In the former French colony of Algeria, the source of hundreds of thousands of immigrants to France, President Abdelaziz Bouteflika voiced relief.
“I do not need to tell you with how much satisfaction I welcome your re-election… in conditions which increase your stature in the eyes of the world,” Bouteflika said of Chirac, who in December became the first French president to visit Algeria in 12 years.
His reaction was echoed in Lebanon, where Prime Minister Rafiq Hariri congratulated Chirac on his “brilliant” victory.
“France has chosen Jacques Chirac to continue working for peace in the Middle East,” said Hariri, considered a long-time friend of Chirac and whose country was ruled by France after World War I.
Before the polls closed, US Secretary of State Colin Powell had said he was pleased Le Pen was set to be “overwhelmingly marginalised and defeated” by Chirac.
But Michael Ancram, shadow foreign secretary with Britain’s opposition Conservative Party, said there were lessons to be drawn from Le Pen’s emergence on the centre stage of French politics.
“The lesson of the last two weeks in France is of what happens when the electorate begin to feel disenchanted with and disengaged from a remote political elite apparently more concerned with the grand politics of Europe than with them,” he said.
He was speaking just days after Britain was shaken by the success of the far-right anti-immigrant British National Party (BNP) in gaining an albeit small foothold in local government after municipal elections last week.

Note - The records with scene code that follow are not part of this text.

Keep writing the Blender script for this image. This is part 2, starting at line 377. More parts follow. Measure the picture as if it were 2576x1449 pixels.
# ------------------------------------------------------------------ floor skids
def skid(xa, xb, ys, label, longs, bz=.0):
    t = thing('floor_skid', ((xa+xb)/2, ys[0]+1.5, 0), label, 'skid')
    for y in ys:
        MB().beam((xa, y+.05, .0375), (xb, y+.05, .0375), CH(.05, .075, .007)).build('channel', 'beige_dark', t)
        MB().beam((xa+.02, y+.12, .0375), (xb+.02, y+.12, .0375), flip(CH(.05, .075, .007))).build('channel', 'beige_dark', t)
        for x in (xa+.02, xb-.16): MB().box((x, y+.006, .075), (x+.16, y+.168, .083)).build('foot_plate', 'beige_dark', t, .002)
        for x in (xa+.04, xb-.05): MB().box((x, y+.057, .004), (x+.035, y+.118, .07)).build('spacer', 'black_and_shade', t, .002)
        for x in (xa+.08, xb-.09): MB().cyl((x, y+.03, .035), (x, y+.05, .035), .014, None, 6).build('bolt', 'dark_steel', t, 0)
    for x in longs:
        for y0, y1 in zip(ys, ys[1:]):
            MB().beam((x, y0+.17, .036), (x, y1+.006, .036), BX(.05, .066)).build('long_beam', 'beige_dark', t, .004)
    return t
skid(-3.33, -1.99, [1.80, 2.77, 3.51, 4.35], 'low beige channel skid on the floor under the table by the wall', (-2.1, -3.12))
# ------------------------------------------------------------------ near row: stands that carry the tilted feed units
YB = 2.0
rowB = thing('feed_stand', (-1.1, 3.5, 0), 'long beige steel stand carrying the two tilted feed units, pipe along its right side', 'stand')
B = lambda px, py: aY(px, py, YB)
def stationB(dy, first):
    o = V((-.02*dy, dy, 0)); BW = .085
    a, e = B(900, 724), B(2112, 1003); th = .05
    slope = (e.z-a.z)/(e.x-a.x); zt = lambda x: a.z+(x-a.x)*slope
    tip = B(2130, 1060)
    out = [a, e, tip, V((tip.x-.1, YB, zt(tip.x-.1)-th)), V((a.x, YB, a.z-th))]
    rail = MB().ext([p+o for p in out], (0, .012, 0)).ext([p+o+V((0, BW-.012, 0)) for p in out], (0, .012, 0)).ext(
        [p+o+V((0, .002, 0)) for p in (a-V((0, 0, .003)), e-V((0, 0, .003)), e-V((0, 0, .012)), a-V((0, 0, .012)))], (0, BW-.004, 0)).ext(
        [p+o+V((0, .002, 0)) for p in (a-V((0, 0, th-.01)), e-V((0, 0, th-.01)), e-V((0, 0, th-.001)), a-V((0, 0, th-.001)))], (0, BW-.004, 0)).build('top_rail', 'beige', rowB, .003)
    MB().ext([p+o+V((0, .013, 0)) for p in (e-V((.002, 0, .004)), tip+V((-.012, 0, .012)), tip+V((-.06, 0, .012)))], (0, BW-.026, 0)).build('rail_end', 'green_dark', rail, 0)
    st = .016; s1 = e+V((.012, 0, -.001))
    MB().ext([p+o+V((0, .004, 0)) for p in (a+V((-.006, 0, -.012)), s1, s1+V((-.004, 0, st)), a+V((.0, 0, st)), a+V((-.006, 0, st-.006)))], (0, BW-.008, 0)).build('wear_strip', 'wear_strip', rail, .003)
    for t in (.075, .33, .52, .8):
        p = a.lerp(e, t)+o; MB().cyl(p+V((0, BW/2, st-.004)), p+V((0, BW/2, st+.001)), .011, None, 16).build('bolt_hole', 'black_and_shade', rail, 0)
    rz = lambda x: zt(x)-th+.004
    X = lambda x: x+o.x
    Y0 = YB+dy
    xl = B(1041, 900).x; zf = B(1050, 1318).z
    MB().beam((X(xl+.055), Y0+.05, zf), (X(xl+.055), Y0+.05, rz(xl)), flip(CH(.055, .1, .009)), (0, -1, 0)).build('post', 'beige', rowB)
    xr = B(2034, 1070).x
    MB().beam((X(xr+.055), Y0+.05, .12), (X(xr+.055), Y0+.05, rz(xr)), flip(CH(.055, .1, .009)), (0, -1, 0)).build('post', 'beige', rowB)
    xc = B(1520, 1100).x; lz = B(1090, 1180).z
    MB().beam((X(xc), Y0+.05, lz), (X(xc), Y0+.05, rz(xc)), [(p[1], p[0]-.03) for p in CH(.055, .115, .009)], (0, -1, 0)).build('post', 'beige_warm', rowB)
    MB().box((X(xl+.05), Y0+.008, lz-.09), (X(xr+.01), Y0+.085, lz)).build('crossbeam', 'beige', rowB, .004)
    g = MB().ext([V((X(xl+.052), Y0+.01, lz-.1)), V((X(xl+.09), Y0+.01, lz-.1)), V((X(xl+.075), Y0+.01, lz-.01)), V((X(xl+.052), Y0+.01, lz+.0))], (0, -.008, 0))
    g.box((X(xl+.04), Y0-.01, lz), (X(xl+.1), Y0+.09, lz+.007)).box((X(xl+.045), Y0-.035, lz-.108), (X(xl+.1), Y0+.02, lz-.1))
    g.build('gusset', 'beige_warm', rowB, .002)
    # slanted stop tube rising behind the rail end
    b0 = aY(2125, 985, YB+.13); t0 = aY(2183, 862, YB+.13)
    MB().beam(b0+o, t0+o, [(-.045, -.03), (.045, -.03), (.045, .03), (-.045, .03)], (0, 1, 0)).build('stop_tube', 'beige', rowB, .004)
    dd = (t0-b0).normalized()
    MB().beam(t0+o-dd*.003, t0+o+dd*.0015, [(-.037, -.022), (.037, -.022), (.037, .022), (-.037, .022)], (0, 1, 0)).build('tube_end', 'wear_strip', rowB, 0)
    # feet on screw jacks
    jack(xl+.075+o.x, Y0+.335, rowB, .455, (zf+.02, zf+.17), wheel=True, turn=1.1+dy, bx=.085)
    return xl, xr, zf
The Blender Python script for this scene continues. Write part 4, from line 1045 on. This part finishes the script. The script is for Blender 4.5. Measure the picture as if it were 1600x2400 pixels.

The secretary general of Austria’s governing conservatives, Maria Rauch-Kallat, hailed French voters for having “clearly rejected the racist policies of the National Front”.
But Austria’s far-right Freedom Party said Chirac’s landslide win was no cause for celebration.
“France will be governed by a president whose programme has only been supported by 20 per cent of the electorate,” secretary-general Peter Sichrovsky said of Chirac’s first-round vote.
France had spearheaded EU sanctions against Vienna after the Freedom Party entered a coalition government in February 2000.
Elsewhere in Europe, Dutch Foreign Minister Jozias Van Aartsen voiced delight that “the racist Le Pen is beaten,” while Finnish President Tarja Halonen described the result as an “unequivocal” display of France’s determination to protect civil and human rights and European values.